DATA SUPPLIED =

☆ ☆ ☆ ☆

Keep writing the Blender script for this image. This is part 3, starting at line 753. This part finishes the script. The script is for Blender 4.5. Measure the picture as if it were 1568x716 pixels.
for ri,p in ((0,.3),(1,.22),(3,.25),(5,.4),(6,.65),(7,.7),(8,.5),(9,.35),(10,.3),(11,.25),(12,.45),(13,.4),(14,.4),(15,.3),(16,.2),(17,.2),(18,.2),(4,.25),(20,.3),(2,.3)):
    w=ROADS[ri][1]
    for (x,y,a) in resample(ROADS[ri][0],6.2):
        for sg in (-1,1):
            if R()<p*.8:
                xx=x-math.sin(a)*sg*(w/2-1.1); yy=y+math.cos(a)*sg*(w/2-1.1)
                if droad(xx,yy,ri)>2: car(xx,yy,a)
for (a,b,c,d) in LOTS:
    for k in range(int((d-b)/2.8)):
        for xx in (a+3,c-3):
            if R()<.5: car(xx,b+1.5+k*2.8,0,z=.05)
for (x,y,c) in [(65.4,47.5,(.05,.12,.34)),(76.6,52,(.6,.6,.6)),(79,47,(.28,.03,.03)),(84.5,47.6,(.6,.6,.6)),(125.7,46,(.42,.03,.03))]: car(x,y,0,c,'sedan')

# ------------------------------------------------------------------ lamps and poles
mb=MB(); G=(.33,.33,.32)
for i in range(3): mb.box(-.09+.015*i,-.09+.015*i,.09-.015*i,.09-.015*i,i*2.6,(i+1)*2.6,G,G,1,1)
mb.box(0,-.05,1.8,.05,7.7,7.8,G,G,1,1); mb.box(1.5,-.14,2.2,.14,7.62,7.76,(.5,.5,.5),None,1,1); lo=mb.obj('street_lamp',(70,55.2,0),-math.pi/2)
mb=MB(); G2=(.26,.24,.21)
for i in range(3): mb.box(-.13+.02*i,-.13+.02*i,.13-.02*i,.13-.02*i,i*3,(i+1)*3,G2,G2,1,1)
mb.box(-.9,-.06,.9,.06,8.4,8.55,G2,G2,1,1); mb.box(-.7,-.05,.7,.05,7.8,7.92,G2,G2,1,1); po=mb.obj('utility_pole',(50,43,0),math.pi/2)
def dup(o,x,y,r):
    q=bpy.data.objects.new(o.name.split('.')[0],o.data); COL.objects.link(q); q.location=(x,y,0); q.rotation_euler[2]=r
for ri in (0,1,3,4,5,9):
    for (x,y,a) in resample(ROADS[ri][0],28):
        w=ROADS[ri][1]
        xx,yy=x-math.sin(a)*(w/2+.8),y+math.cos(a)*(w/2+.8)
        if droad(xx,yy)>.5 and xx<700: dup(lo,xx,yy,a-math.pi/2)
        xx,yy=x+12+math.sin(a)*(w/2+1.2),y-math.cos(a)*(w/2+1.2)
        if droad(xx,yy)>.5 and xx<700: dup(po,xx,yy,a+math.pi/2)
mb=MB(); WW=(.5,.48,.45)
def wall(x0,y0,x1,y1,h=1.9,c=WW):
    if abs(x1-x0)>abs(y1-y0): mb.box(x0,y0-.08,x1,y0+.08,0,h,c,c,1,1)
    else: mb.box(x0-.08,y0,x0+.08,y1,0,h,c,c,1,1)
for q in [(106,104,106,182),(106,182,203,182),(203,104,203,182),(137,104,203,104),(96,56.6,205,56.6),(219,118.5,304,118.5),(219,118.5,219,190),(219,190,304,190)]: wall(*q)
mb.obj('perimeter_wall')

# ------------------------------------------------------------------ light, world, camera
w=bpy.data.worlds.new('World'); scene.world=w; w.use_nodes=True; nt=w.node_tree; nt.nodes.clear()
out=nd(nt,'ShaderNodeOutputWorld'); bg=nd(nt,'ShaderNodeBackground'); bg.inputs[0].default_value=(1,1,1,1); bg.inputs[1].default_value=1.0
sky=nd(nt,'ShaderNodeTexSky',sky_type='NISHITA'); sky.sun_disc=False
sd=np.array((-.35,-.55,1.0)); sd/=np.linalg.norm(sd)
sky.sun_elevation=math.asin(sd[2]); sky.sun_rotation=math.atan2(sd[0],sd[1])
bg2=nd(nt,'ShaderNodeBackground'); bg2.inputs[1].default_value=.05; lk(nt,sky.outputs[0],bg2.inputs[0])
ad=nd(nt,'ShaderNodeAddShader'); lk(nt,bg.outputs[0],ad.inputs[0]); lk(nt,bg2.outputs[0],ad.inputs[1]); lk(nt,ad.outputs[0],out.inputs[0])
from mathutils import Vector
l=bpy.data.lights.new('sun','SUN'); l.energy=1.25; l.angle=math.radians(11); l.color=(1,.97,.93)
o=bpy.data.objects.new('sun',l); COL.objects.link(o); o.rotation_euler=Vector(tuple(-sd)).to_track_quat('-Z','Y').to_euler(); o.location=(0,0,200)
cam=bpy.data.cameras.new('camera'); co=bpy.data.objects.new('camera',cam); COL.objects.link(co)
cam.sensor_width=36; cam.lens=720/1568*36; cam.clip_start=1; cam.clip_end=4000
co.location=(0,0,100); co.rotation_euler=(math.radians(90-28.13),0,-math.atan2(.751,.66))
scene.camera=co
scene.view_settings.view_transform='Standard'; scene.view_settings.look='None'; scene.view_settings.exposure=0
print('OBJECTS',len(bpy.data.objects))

☆ ☆ ☆ ☆

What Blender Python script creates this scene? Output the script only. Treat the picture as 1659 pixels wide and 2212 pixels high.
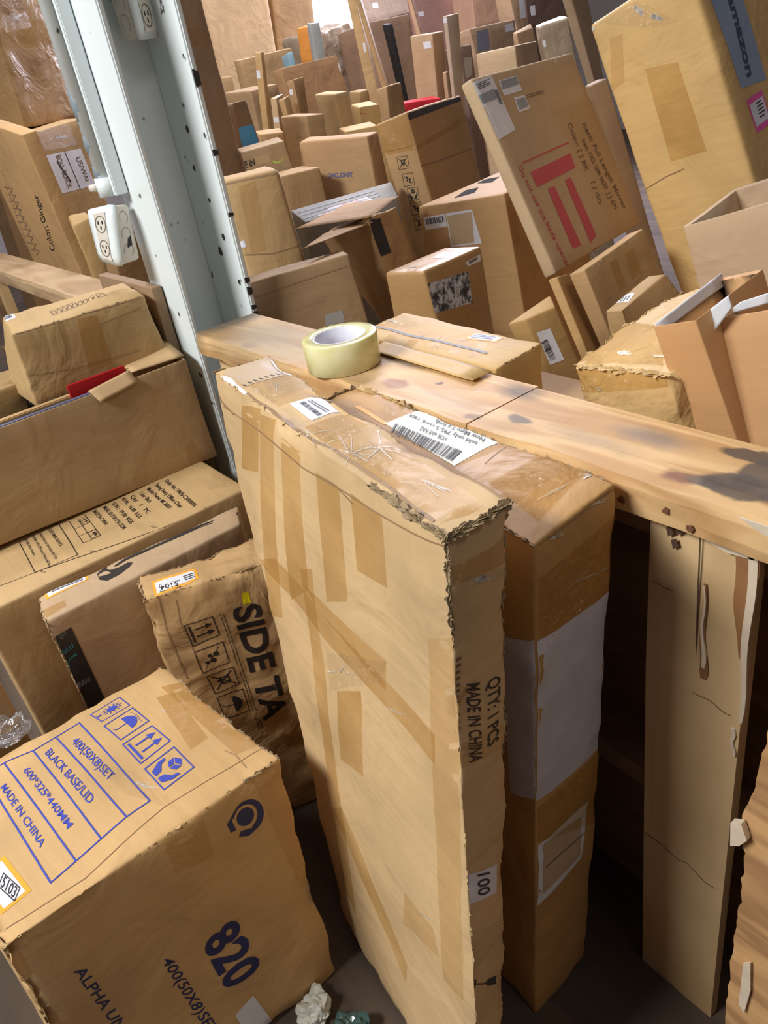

☆ ☆ ☆ ☆

STATED PROBLEM = Transcribe, word for word, every line from the line with "Keep writing the" to the line with "for (x,y,c) in", inclusive, and output nothing else.

RESPONSE TO THIS TASK =
Keep writing the Blender script for this image. This is part 3, starting at line 753. This part finishes the script. The script is for Blender 4.5. Measure the picture as if it were 1568x716 pixels.
for ri,p in ((0,.3),(1,.22),(3,.25),(5,.4),(6,.65),(7,.7),(8,.5),(9,.35),(10,.3),(11,.25),(12,.45),(13,.4),(14,.4),(15,.3),(16,.2),(17,.2),(18,.2),(4,.25),(20,.3),(2,.3)):
    w=ROADS[ri][1]
    for (x,y,a) in resample(ROADS[ri][0],6.2):
        for sg in (-1,1):
            if R()<p*.8:
                xx=x-math.sin(a)*sg*(w/2-1.1); yy=y+math.cos(a)*sg*(w/2-1.1)
                if droad(xx,yy,ri)>2: car(xx,yy,a)
for (a,b,c,d) in LOTS:
    for k in range(int((d-b)/2.8)):
        for xx in (a+3,c-3):
            if R()<.5: car(xx,b+1.5+k*2.8,0,z=.05)
for (x,y,c) in [(65.4,47.5,(.05,.12,.34)),(76.6,52,(.6,.6,.6)),(79,47,(.28,.03,.03)),(84.5,47.6,(.6,.6,.6)),(125.7,46,(.42,.03,.03))]: car(x,y,0,c,'sedan')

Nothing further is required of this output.